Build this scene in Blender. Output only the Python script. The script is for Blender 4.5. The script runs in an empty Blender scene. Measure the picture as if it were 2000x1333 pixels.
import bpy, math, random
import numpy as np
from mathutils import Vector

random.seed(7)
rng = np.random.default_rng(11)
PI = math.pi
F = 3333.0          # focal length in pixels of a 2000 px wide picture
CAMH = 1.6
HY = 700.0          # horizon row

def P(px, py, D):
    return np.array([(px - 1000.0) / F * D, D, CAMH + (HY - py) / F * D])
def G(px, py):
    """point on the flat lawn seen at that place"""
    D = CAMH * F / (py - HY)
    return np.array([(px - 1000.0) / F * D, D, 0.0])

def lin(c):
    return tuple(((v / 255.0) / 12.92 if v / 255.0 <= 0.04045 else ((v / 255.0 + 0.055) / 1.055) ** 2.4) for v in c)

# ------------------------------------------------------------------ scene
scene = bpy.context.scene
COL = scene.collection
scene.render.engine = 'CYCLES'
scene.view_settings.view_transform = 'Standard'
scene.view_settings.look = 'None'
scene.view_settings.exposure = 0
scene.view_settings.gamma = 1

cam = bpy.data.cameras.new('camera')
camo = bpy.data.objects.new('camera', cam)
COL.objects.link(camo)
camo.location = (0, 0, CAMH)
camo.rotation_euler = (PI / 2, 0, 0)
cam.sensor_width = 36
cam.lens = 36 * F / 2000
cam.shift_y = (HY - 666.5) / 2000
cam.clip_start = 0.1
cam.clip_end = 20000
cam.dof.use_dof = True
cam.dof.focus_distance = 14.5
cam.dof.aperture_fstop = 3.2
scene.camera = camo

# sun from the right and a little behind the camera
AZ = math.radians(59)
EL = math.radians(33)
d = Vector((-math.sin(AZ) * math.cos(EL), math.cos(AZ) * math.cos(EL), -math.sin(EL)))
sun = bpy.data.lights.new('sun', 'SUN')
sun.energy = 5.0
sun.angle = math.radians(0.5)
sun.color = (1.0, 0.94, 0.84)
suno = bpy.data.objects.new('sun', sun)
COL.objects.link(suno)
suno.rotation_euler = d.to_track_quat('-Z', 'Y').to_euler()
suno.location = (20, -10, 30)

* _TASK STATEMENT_
From the opening line of the data above through the line that contains "scene.camera = camo", please print each line as it stands and only those lines.

* _RESPONSE TO THIS TASK_
Build this scene in Blender. Output only the Python script. The script is for Blender 4.5. The script runs in an empty Blender scene. Measure the picture as if it were 2000x1333 pixels.
import bpy, math, random
import numpy as np
from mathutils import Vector

random.seed(7)
rng = np.random.default_rng(11)
PI = math.pi
F = 3333.0          # focal length in pixels of a 2000 px wide picture
CAMH = 1.6
HY = 700.0          # horizon row

def P(px, py, D):
    return np.array([(px - 1000.0) / F * D, D, CAMH + (HY - py) / F * D])
def G(px, py):
    """point on the flat lawn seen at that place"""
    D = CAMH * F / (py - HY)
    return np.array([(px - 1000.0) / F * D, D, 0.0])

def lin(c):
    return tuple(((v / 255.0) / 12.92 if v / 255.0 <= 0.04045 else ((v / 255.0 + 0.055) / 1.055) ** 2.4) for v in c)

# ------------------------------------------------------------------ scene
scene = bpy.context.scene
COL = scene.collection
scene.render.engine = 'CYCLES'
scene.view_settings.view_transform = 'Standard'
scene.view_settings.look = 'None'
scene.view_settings.exposure = 0
scene.view_settings.gamma = 1

cam = bpy.data.cameras.new('camera')
camo = bpy.data.objects.new('camera', cam)
COL.objects.link(camo)
camo.location = (0, 0, CAMH)
camo.rotation_euler = (PI / 2, 0, 0)
cam.sensor_width = 36
cam.lens = 36 * F / 2000
cam.shift_y = (HY - 666.5) / 2000
cam.clip_start = 0.1
cam.clip_end = 20000
cam.dof.use_dof = True
cam.dof.focus_distance = 14.5
cam.dof.aperture_fstop = 3.2
scene.camera = camo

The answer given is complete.